In the records below, pick out all lines containing the word "this".

■ ■ ■ ■

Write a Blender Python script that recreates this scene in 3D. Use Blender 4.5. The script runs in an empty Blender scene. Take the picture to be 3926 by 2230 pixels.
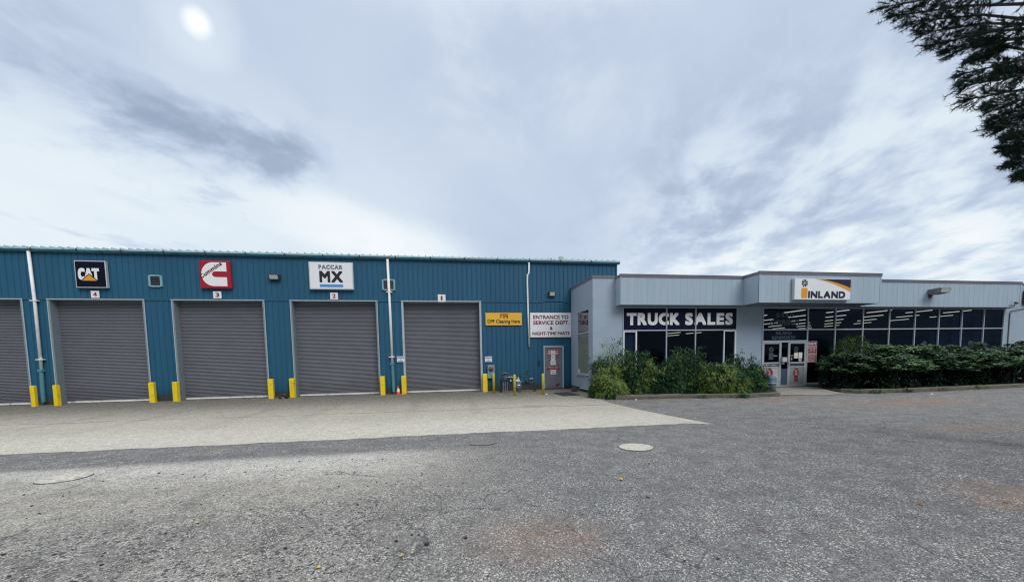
import bpy, math, random
from mathutils import Vector, Matrix
R = math.radians
scene = bpy.context.scene
COL = scene.collection

# ------------------------------------------------------------------ camera
cam_d = bpy.data.cameras.new("camera")
cam = bpy.data.objects.new("camera", cam_d)
COL.objects.link(cam)
cam_d.sensor_width = 36.0
cam_d.lens = 13.91
cam_d.shift_y = 0.0939
cam_d.clip_start = 0.05
cam_d.clip_end = 3000
_r = Vector((0.98629756, -0.16402076, -0.0177288))
_u = Vector((0.02942433, 0.06915272, 0.99717206))
_f = Vector((0.16233092, 0.98403003, -0.07303136))
cam.matrix_world = Matrix(((_r.x, _u.x, -_f.x, 0.0), (_r.y, _u.y, -_f.y, -19.063),
                           (_r.z, _u.z, -_f.z, 1.565), (0, 0, 0, 1)))
scene.camera = cam

# ------------------------------------------------------------------ colour management
scene.view_settings.view_transform = 'Standard'
scene.view_settings.look = 'None'
scene.view_settings.exposure = 0.0
scene.view_settings.gamma = 1.0
scene.view_settings.use_curve_mapping = False
scene.cycles.use_denoising = True
scene.cycles.filter_width = 1.2
scene.cycles.sample_clamp_indirect = 4.0

# ------------------------------------------------------------------ tiny node-expression helper
class NB:
    def __init__(s, tree): s.t = tree
    def n(s, kind, **kw):
        nd = s.t.nodes.new(kind)
        for k, v in kw.items(): setattr(nd, k, v)
        return nd
    def put(s, sock, v):
        if v is None: return
        if isinstance(v, E_): v = v.o
        if hasattr(v, 'is_output'): s.t.links.new(v, sock)
        elif isinstance(v, (tuple, list)) and len(v) == 3 and sock.type == 'RGBA': sock.default_value = (*v, 1)
        else: sock.default_value = v
    def m(s, op, a, b=None, c=None, clamp=False):
        nd = s.n('ShaderNodeMath', operation=op); nd.use_clamp = clamp
        for i, v in enumerate((a, b, c)): s.put(nd.inputs[i], v)
        return E_(s, nd.outputs[0])
    def noise(s, vec, scale=1, detail=3, rough=.5, dist=0):
        nd = s.n('ShaderNodeTexNoise'); s.put(nd.inputs['Vector'], vec)
        nd.inputs['Scale'].default_value = scale; nd.inputs['Detail'].default_value = detail
        nd.inputs['Roughness'].default_value = rough; nd.inputs['Distortion'].default_value = dist
        return E_(s, nd.outputs['Fac'])
    def vor(s, vec, scale, feature='F1', out='Distance'):
        nd = s.n('ShaderNodeTexVoronoi', feature=feature); s.put(nd.inputs['Vector'], vec)
        nd.inputs['Scale'].default_value = scale
        return E_(s, nd.outputs[out])
    def smooth(s, x, a, b, lo=0., hi=1.):
        nd = s.n('ShaderNodeMapRange', interpolation_type='SMOOTHSTEP')
        s.put(nd.inputs[0], x)
        for i, v in ((1, a), (2, b), (3, lo), (4, hi)): nd.inputs[i].default_value = v
        return E_(s, nd.outputs[0])
    def mix(s, f, a, b, blend='MIX'):
        nd = s.n('ShaderNodeMix', data_type='RGBA', blend_type=blend); nd.clamp_factor = True
        s.put(nd.inputs[0], f); s.put(nd.inputs[6], a); s.put(nd.inputs[7], b)
        return nd.outputs[2]
    def xyz(s, x, y, z):
        nd = s.n('ShaderNodeCombineXYZ')
        for i, v in enumerate((x, y, z)): s.put(nd.inputs[i], v)
        return nd.outputs[0]
    def sep(s, v):
        nd = s.n('ShaderNodeSeparateXYZ'); s.put(nd.inputs[0], v)
        return [E_(s, o) for o in nd.outputs]
    def dot(s, v, c):
        nd = s.n('ShaderNodeVectorMath', operation='DOT_PRODUCT'); s.put(nd.inputs[0], v); nd.inputs[1].default_value = c
        return E_(s, nd.outputs['Value'])
class E_:
    def __init__(s, nb, o): s.b, s.o = nb, o
    def __add__(s, v): return s.b.m('ADD', s, v)
    __radd__ = __add__
    def __mul__(s, v): return s.b.m('MULTIPLY', s, v)
    __rmul__ = __mul__
    def __sub__(s, v): return s.b.m('SUBTRACT', s, v)
    def __rsub__(s, v): return s.b.m('SUBTRACT', v, s)
    def __truediv__(s, v): return s.b.m('DIVIDE', s, v)

# ------------------------------------------------------------------ world: daylight under broken stratocumulus
world = bpy.data.worlds.new("World"); scene.world = world; world.use_nodes = True
wt = world.node_tree; wt.nodes.clear(); W = NB(wt)
d = W.n('ShaderNodeTexCoord').outputs['Generated']
dx, dy, dz = W.sep(d)
zz = W.m('MAXIMUM', dz, 0.0) + 0.16
px, py = dx / zz, dy / zz
AU, AV = 0.45, 0.893                                   # the wind direction the cloud streets follow
u = px * AU + py * AV
v = px * AV - py * AU
soft = W.noise(W.xyz(u * .5, v * .8, 2.0), .9, 5, .55, .5)
mid_n = W.noise(W.xyz(u * 1.1, v * 1.7, 7.0), 1.3, 9, .60, .35)
strk = W.noise(W.xyz(u * 1.5, v * 2.0, 4.3), 1.9, 9, .56, .2)
s1 = W.dot(d, (0.2785, -0.2586, 0.9250)) + (mid_n - .5) * .10     # edge of the thin bright sheet, left
s2 = W.dot(d, (0.1339, -0.4065, 0.9038)) + (mid_n - .5) * .24 + (strk - .5) * .10     # the dark roll cloud above it
east = W.dot(d, (1, 0, 0))
bright_l = W.smooth(s1, .05, -.03) * W.smooth(east, .16, -.10)
ridge = W.smooth(s1, .05, -.02) * W.smooth(s1, -.13, -.04) * W.smooth(east, .16, -.02) * W.smooth(east, -.45, -.22)
veil = W.smooth(s1, .26, .02) * W.smooth(east, .15, -.1) * .16
roll = W.smooth(s2, -.085, -.02) * W.smooth(s2, .075, .005) * W.smooth(east + (mid_n - .5) * .2, -.20, -.29)
fin = W.noise(W.xyz(px, py, 3.7), 4.2, 9, .6, .4)
roll = roll * W.smooth(mid_n * .4 + strk * .3 + fin * .3, .40, .55, .2, 1.)
roll2 = W.smooth(s2, .02, .08) * W.smooth(s2, .20, .10) * W.smooth(east, -.42, -.56) * W.smooth(strk, .35, .6) * .6
wisp = W.smooth(strk, .50, .66) * W.smooth(dz, .27, .20) * W.smooth(east, -.40, -.52)
wisp2 = W.smooth(strk, .53, .62) * W.smooth(s1, -.10, -.06) * W.smooth(s1, .0, -.03) * W.smooth(east, -.33, -.40) * .8
right_m = W.smooth(east, .25, .60) * W.smooth(dz, .60, .34)
mott = (W.smooth(strk, .36, .66) - .42) * right_m
hor_r = W.smooth(dz, .28, .17) * W.smooth(east, .34, .52) * W.smooth(east, .95, .75)
top_c = W.smooth(dz, .40, .60) * W.smooth(east, -.10, .10) * W.smooth(east, .52, .22) * W.smooth(mid_n, .35, .60)
sd = W.dot(d, (-0.3775, 0.7475, 0.5466)) + (mid_n - .5) * .0006
spot = W.smooth(sd, .99966, 1.00020)
halo = W.smooth(sd, .9970, .9999) * .16
t = .44 + (soft - .5) * .40 + (mid_n - .5) * .24 + bright_l * .15 + ridge * .21 + veil - roll * .50 - roll2 * .4 - wisp * .30 - wisp2 * .25 + mott * .50 + hor_r * .26 + top_c * .26 + halo
tc = W.m('ADD', t, 0.0, clamp=True)
ramp = W.n('ShaderNodeValToRGB'); W.put(ramp.inputs[0], tc)
el = ramp.color_ramp.elements
el[0].position, el[0].color = 0.0, (.275, .355, .475, 1)
el[1].position, el[1].color = 1.0, (.90, .93, .945, 1)
e = el.new(.42); e.color = (.525, .607, .758, 1)
e = el.new(.72); e.color = (.705, .795, .865, 1)
cl = W.mix(spot, ramp.outputs[0], (1.2, 1.2, 1.2))
cl = W.mix(W.smooth(dz, .60, .85), cl, (.80, .80, .78))
# an overcast sky is brightest overhead and dullest low down behind the photographer
lift = W.smooth(dz, .60, .95) * 1.25 + 1.0 - W.smooth(dy, .15, -.25) * W.smooth(dz, .55, .12) * .80
lit = W.n('ShaderNodeVectorMath', operation='SCALE'); W.put(lit.inputs[0], cl); W.put(lit.inputs['Scale'], lift * 10.9)
sky = W.n('ShaderNodeTexSky', sky_type='NISHITA'); sky.sun_disc = False
SUN_DIR = Vector((0.34, -0.66, 0.67)).normalized()
sky.sun_elevation = math.asin(SUN_DIR.z)
sky.sun_rotation = math.atan2(SUN_DIR.x, SUN_DIR.y)
both = W.mix(.94, sky.outputs[0], lit.outputs[0])
bg = W.n('ShaderNodeBackground'); W.put(bg.inputs[0], both); bg.inputs[1].default_value = 0.10
wt.links.new(bg.outputs[0], W.n('ShaderNodeOutputWorld').inputs[0])

sun_d = bpy.data.lights.new("sun", 'SUN'); sun_d.energy = 1.5; sun_d.angle = R(30); sun_d.color = (1, .965, .91)
sun = bpy.data.objects.new("sun", sun_d); COL.objects.link(sun)
sun.rotation_euler = (-SUN_DIR).to_track_quat('-Z', 'Y').to_euler()
sun.location = (0, -30, 40)

# ------------------------------------------------------------------ materials
def new_mat(name):
    m = bpy.data.materials.new(name); m.use_nodes = True
    nt = m.node_tree; nt.nodes.clear(); b = NB(nt)
    out = b.n('ShaderNodeOutputMaterial'); p = b.n('ShaderNodeBsdfPrincipled')
    nt.links.new(p.outputs[0], out.inputs[0])
    return m, b, p, out
def pos(b): return b.n('ShaderNodeNewGeometry').outputs['Position']
def mat(name, c, rough=.6, metal=0., var=.12, vs=2.5, bump=0., bs=60., dirt=None, spec=None):
    m, b, p, _ = new_mat(name); P = pos(b)
    n = b.noise(P, vs, 5, .6)
    col = b.mix(n, tuple(x * (1 - var) for x in c), tuple(min(1, x * (1 + var)) for x in c))
    if dirt:                                              # (colour, amount, scale) patches of grime with shapes of their own
        g = b.smooth(b.noise(P, dirt[2], 6, .65), .52, .72) * dirt[1]
        col = b.mix(g, col, dirt[0])
    b.put(p.inputs['Base Color'], col); p.inputs['Roughness'].default_value = rough; p.inputs['Metallic'].default_value = metal
    if spec is not None: p.inputs['Specular IOR Level'].default_value = spec
    if bump:
        bp = b.n('ShaderNodeBump'); bp.inputs['Strength'].default_value = bump; bp.inputs['Distance'].default_value = .01
        b.put(bp.inputs['Height'], b.noise(P, bs, 4, .6)); b.put(p.inputs['Normal'], bp.outputs[0])
    return m
def emis(name, c, s):
    m, b, p, _ = new_mat(name); b.put(p.inputs['Base Color'], c); b.put(p.inputs['Emission Color'], c); p.inputs['Emission Strength'].default_value = s
    return m
def glass_mat(name, tint, refl=1.0, sheen=(.95, .97, 1)):
    m = bpy.data.materials.new(name); m.use_nodes = True; nt = m.node_tree; nt.nodes.clear(); b = NB(nt)
    tr = b.n('ShaderNodeBsdfTransparent'); b.put(tr.inputs[0], tint)
    gl = b.n('ShaderNodeBsdfGlossy'); gl.inputs['Roughness'].default_value = .015; b.put(gl.inputs[0], sheen)
    fr = b.n('ShaderNodeFresnel'); fr.inputs[0].default_value = 1.5
    mx = b.n('ShaderNodeMixShader'); bf = E_(b, b.n('ShaderNodeNewGeometry').outputs['Backfacing']); b.put(mx.inputs[0], E_(b, fr.outputs[0]) * (1.0 - bf) * refl)
    nt.links.new(tr.outputs[0], mx.inputs[1]); nt.links.new(gl.outputs[0], mx.inputs[2])
    nt.links.new(mx.outputs[0], b.n('ShaderNodeOutputMaterial').inputs[0])
    return m

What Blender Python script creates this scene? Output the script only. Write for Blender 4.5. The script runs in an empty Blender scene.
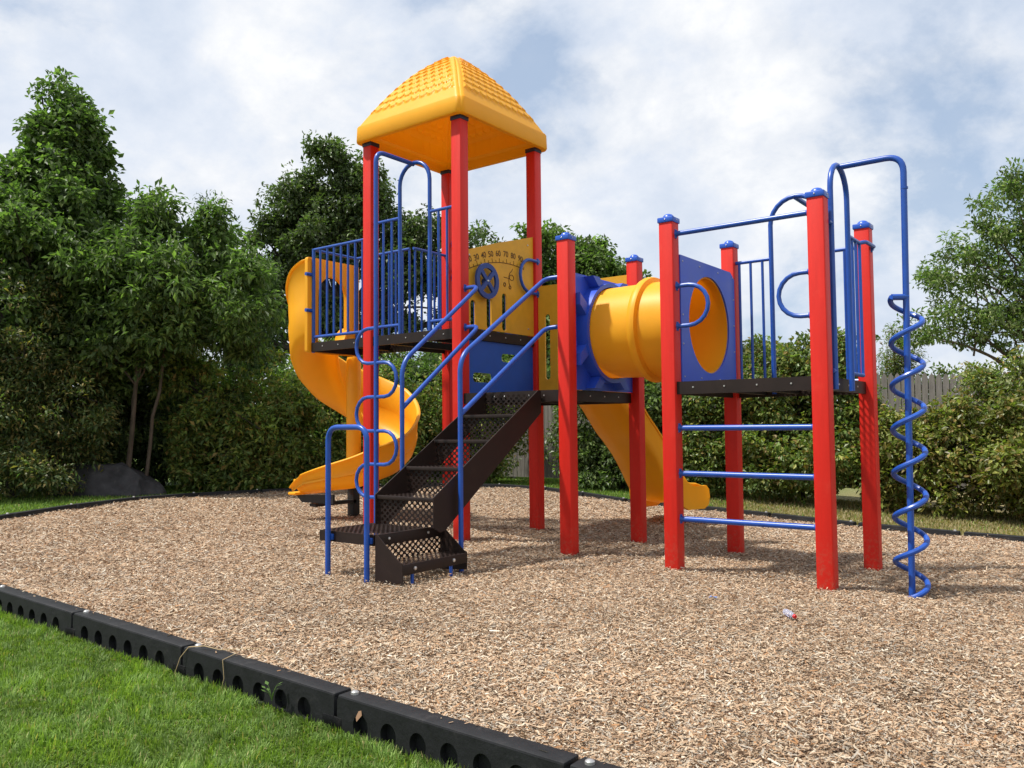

■ ■ ■ ■

## EXERCISE RESULT
Write a Blender Python script that recreates this scene in 3D. Use Blender 4.5. The script runs in an empty Blender scene. Take the picture to be 3926 by 2230 pixels.
What Blender Python script creates this scene? Output the script only. Write for Blender 4.5. The script runs in an empty Blender scene.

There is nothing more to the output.